Feats of Ugandan Pottery IV

In the midst of Buganda’s campaign to restore the glory of Buganda Kingdom spearheaded by its Prime Minister, Katikiro Charles Peter Mayiga, a group of young independent artists have dedicated their exhibition of ceramics and pottery to celebrating and creating awareness about one of the most important components of Buganda culture the totems of its clans.

The exhibition showing now at the Makerere Art gallery explores and discusses the totems that are attached to the more than fifty clans of the Baganda. The exhibit does not show all the totems, but what it does is select a few and use them as an example in this interesting visual display and marriage of both African traditional and contemporary art.

The result is a visual narrative that is both informative and aesthetically amusing.

Tony Bukenya’s installation of brown vases crafted out of terracotta (stained clay) is symbolic to the land totems like Bush buck (Ngabi), Antelope, Buffalo, and Lugave.

His other installation of a pair of bowls he tittles, Lugave, combines beauty, tradition and functionality.

“Lugave is my maternal clan. I did not want to display the animal (totem) only. I wanted to give it value addition. One can appreciate it as bowel, a decorative wall hanging, or as a reminder of their cultural heritage which is an image of Lugave (Pangolin).

Unlike Bukenya’s ceramics which are instructive, Balaba Edward’s work is conceptual.

Omumbejja, a geometrical object made out stained clay captures the graceful attributes associated with princesses as a central figure in the Buganda palace.

“Omumbejja is a sister to the Kabaka and is royalty.
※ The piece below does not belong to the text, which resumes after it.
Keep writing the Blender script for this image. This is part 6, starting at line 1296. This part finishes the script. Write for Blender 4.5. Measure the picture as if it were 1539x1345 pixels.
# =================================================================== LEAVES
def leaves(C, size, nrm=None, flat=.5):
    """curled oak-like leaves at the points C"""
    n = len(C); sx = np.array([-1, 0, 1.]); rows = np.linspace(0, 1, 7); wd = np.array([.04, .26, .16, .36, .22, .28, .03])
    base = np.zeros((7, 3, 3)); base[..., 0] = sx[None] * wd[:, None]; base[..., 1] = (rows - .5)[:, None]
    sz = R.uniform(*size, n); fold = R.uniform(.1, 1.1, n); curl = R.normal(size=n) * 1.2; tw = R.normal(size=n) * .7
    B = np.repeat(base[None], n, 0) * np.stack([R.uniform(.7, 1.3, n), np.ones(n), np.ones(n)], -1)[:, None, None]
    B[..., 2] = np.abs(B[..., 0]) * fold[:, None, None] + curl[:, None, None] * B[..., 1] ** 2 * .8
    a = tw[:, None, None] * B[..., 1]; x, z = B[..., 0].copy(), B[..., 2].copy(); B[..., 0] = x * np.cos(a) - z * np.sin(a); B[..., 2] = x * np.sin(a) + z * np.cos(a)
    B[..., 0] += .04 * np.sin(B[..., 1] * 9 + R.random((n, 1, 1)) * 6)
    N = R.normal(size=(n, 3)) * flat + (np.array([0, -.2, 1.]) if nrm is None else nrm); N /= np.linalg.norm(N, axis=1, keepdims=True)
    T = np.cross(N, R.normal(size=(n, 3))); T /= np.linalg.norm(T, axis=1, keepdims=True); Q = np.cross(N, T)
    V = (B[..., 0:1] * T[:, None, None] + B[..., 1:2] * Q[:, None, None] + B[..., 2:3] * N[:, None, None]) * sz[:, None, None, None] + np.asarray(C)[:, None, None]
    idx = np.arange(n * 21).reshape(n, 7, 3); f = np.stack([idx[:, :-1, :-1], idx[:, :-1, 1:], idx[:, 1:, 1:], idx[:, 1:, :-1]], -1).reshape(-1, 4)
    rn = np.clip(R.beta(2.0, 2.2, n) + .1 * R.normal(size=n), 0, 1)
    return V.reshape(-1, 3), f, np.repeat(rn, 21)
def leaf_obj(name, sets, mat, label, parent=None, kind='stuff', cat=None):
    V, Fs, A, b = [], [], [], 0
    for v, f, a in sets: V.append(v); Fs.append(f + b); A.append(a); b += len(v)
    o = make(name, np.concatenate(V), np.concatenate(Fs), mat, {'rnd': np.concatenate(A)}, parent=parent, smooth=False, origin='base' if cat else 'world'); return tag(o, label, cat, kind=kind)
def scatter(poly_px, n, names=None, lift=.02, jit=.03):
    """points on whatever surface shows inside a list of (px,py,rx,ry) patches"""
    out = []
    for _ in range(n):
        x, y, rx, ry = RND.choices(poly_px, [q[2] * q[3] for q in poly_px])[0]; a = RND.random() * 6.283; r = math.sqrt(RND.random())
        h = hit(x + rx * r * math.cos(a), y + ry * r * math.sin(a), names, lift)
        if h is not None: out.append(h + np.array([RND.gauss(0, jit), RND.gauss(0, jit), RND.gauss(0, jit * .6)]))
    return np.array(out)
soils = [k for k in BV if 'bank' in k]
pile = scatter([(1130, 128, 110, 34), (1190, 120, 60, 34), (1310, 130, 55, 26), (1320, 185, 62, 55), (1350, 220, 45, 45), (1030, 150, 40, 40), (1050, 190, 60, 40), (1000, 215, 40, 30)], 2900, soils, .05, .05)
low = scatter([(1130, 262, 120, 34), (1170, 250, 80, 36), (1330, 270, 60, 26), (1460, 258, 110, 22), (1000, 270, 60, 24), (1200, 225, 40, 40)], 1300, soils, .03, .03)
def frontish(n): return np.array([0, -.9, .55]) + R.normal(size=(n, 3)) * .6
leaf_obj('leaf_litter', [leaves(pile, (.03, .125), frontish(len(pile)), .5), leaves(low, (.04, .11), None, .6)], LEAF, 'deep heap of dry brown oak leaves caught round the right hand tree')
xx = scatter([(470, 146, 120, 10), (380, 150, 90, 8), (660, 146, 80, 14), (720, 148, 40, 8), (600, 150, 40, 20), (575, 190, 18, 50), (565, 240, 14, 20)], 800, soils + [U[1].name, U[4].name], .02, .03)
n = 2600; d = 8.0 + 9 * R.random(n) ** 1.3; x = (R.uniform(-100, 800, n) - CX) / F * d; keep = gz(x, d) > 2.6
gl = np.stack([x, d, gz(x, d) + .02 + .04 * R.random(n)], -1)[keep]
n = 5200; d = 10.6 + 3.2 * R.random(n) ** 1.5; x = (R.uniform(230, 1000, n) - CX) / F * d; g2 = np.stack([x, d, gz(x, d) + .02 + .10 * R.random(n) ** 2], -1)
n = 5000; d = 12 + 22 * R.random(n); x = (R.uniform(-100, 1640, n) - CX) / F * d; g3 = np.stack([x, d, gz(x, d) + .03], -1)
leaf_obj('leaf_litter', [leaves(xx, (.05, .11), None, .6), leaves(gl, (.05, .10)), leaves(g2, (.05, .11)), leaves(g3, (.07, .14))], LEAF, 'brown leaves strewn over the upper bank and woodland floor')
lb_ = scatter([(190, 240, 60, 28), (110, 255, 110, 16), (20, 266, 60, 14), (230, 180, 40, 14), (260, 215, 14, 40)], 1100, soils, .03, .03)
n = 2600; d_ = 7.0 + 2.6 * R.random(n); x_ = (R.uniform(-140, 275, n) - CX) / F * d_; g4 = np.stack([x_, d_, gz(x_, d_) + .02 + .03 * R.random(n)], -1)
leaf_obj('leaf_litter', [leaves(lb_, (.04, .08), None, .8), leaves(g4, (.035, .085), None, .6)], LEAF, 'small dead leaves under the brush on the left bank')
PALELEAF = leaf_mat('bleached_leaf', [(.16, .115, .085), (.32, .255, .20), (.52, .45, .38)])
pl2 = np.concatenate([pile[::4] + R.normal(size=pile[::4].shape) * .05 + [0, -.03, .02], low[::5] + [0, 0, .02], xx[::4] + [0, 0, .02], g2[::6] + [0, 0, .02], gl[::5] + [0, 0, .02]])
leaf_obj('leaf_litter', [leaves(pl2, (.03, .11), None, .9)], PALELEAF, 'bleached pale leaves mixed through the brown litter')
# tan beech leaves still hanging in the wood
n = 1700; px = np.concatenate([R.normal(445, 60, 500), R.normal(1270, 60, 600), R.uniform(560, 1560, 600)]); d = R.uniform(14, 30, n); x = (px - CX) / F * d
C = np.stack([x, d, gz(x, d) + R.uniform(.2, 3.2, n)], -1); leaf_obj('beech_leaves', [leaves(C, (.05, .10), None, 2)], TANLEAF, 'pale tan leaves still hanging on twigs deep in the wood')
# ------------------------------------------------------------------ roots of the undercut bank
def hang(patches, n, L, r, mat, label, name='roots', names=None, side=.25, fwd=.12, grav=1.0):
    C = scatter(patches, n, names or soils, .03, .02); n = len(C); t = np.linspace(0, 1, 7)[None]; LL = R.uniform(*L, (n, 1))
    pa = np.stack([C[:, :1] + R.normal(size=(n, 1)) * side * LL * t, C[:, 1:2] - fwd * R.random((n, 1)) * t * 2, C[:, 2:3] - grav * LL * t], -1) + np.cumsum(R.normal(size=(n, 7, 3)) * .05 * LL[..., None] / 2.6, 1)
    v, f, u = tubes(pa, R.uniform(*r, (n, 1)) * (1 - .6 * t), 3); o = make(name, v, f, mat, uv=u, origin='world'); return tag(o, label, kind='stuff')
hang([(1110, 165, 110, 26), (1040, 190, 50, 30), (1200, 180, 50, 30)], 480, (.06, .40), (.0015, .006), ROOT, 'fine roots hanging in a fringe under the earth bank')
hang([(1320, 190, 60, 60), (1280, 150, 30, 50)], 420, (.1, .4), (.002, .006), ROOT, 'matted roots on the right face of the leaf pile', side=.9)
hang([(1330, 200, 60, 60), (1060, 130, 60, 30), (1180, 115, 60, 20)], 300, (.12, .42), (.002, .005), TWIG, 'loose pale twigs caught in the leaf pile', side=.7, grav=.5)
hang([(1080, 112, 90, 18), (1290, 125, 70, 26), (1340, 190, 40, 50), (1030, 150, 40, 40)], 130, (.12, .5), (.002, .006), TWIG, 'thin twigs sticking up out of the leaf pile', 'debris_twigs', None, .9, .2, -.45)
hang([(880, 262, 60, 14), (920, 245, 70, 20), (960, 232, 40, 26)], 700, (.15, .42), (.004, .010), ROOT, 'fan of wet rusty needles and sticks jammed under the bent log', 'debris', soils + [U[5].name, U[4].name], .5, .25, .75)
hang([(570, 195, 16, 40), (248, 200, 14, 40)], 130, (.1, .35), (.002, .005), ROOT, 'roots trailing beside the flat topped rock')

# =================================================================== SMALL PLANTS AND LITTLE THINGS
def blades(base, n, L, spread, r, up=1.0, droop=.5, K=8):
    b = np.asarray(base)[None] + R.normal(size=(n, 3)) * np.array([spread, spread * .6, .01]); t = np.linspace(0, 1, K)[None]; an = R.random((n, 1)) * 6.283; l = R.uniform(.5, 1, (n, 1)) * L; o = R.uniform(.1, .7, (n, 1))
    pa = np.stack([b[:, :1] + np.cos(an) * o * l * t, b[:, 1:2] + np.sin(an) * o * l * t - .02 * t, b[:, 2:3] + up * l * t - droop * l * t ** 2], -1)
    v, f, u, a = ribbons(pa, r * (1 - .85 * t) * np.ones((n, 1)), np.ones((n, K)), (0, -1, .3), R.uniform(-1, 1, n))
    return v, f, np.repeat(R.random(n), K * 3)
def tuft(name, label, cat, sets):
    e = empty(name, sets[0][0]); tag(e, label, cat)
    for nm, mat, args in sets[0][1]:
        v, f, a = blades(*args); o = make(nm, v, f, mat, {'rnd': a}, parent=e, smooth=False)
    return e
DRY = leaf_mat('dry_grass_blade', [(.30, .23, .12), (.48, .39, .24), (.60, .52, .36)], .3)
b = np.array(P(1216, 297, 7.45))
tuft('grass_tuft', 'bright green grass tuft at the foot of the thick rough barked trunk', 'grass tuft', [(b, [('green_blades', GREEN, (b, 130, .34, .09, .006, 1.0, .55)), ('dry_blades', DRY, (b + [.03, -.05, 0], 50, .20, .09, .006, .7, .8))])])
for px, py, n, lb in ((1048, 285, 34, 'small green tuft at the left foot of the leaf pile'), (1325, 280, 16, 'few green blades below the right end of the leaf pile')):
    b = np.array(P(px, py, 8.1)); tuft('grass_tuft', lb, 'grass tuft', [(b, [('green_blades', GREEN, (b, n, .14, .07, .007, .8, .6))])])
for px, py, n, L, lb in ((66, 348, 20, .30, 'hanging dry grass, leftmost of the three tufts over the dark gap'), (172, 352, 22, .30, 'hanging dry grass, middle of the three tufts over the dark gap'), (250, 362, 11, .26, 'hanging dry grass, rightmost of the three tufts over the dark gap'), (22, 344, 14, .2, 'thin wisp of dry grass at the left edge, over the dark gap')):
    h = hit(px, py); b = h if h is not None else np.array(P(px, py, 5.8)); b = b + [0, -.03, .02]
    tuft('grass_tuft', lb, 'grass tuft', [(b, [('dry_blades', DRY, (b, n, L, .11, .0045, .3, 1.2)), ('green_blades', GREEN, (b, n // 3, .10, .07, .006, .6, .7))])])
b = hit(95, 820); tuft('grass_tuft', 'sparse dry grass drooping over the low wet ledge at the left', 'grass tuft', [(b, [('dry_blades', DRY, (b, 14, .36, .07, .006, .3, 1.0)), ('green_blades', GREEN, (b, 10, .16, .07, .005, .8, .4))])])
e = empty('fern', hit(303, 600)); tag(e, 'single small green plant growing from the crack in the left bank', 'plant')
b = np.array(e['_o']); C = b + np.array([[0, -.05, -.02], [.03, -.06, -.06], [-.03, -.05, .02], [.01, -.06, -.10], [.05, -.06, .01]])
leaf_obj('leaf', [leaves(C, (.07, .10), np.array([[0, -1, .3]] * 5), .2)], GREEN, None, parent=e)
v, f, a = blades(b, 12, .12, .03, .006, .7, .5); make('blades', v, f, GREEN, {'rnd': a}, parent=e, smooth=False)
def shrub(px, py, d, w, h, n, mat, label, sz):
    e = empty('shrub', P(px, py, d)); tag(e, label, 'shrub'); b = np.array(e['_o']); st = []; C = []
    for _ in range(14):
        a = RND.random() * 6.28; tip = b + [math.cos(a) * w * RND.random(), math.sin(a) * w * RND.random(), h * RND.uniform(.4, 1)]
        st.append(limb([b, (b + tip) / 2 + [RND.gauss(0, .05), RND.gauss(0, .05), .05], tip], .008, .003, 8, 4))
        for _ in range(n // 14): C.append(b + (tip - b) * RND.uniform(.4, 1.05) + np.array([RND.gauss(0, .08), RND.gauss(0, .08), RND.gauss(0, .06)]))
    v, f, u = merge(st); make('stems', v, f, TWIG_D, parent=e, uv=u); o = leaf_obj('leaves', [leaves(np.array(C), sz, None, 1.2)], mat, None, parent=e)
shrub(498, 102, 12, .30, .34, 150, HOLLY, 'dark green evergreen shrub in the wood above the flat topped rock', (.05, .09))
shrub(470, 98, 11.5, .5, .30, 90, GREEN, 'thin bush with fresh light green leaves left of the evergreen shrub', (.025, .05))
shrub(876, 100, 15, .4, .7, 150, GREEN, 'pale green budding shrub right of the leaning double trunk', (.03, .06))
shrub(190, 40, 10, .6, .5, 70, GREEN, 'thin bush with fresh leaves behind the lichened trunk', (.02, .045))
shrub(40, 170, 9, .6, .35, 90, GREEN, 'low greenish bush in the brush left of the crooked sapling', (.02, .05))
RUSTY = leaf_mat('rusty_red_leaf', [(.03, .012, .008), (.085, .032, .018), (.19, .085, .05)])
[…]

She welds power and authority-although not exactly like the Kabaka- hence, the horn-feature on one side,” says the artist.

There is also the wall hanging titled, Enkwanso (Male Sperms).

According to the artist, this is very central in Buganda households. Without it, the family cannot multiply to birth off-springs who become the Kabaka’s subject.

Besides the two artist’s work, they’re also works by young artists like Henry Bomboka, Stella Tendo, Derrick Muyanja, Andrew Ssekibaaala and Ben Kaye. Their work is a celebration of Buganda’s rich cultural heritage with a hint of experimentation in diverse art techniques.

“This exhibition is timely because it answers Katikiro’s call to all Baganda wherever they are to combine efforts to build the Kingdom and also feel proud of their cultural heritage,” says Tony Bukenya, the co-curator of the exhibition.

Notably, the objects on show are small in size because of the conscious idea that art works attain new environments.

The cultural exhibition is also a platform to inspire students of the faculty of Arts to become artists, especially those rooted in the local community. This approach is reminiscent of Mrs. Margaret Trowel who started the institution in 1937. Her ambition was to create a link between traditional art practices (pottery and ceramics) with western art practices (screen printing).

In its fourth year, Feats of Ugandan Pottery exhibition, has established itself as an artistic tradition that not only inspires young artists to work together, but continues the legacy of bridging the traditional art forms with the contemporary.

The exhibition will last for a month at the Makerere Art Gallery.